当時の太い梁がそのまま使われ、砂壁の部分もあり、味わいがある。築130~140年の蔵ではあるが、もちろんエアコン完備でアメニティも過不足なく置いてあり、無料Wi-Fi完備で居心地は抜群。風呂はヒノキの香りたっぷりの湯舟でゆったり入れる。
当主は18代目
マルト醤油醸造所は、地元産原材料と天然醸造製法にこだわり、醤油づくりを続けてきた。皇室御用達でもあったが、戦後、食糧難により閉業。
それから70年を経た2020年9月、醤油しぼりを体験できる宿として新たに開業した。先代の孫である、18代目当主の木村浩幸氏が蔵の整理中にマルト醤油の古文書を見つけたことがきっかけ。そこから試行錯誤し、ホテルに合わせて醤油蔵も再興したのだ。
330年間、醸造蔵に棲みついた酵母菌のおかげで、添加物を一切使用しない天然醸造製法でかつての味を再現することができた。厳選した地元産大豆と小麦で仕込み、じっくりと発酵させ、2年間、ゆっくり熟成させてやっとできあがる貴重な醤油だ。

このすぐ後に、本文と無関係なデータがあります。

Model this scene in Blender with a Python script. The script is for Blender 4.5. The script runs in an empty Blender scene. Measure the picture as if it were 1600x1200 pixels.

丹精こめた天然醸造による醤油造りの味は醤油しぼり体験で試食し、翌朝の朝食で食すことができる。力いっぱい絞って出てきたわずかな醤油は塩味より先に出汁のような味がする、まろやかな味わいだった。
御神体は三輪山
朝、フロント近くで集合すれば、朝参りのアクティビティーに参加できる。訪れたのは村屋神社。3本の稲穂を携えて地上に舞い降りたと伝わる三穂津姫を祭っている。私たちが参拝した少し後に地元の方であろうか、女性がひとり参拝に現れた。木村当主に県の天然記念物に指定されている原生林や近くを流れる大和川、御神体の三輪山はあの山、などと案内してもらった。昔はこの辺に港があったなど歴史を紐解く話を聞きながら、宿の周りを1時間かけて散歩した。
宿に戻ると朝食の時間。レストランのある母屋で頂く。テーブルに所狭しと並べられたおかずの数々。
ご飯もしくはお粥をチョイスできるが、お粥に醤油餡をかけることができるとのことで、お粥をチョイス。とろーりとした餡状の醤油をお粥と一緒に楽しんだ。どのおかずも塩分控えめで提供されているので、生醤油をかけたりして頂いた。醤油は2022年に少量を販売するところまでこぎつけたが、今、味わえるのは宿泊者のみ。
田原本からタクシーの送迎付き、また、夕食は来春までは近くの洋食店へタクシーの送迎付きで提供されているので、車がなくても困らない。ちなみに夕食は地元の客で賑わう洋食 Katsuiでシェフおすすめコースを堪能できる。柔らかくてジューシーな和牛のフィレステーキがメインのフルコースに舌鼓。
翌日は宿で自転車を借りて大神神社へ参拝しに行ったりサイクリングを楽しむこともできる。チェックアウト後のアクティビティーまで用意してくれるのは嬉しい。
昔の大和の生活を味わうことができる宿は外国のお客様に喜んでもらうこと請け合いだが、私たち日本人の心のふるさと探訪にもぴったりの宿だった。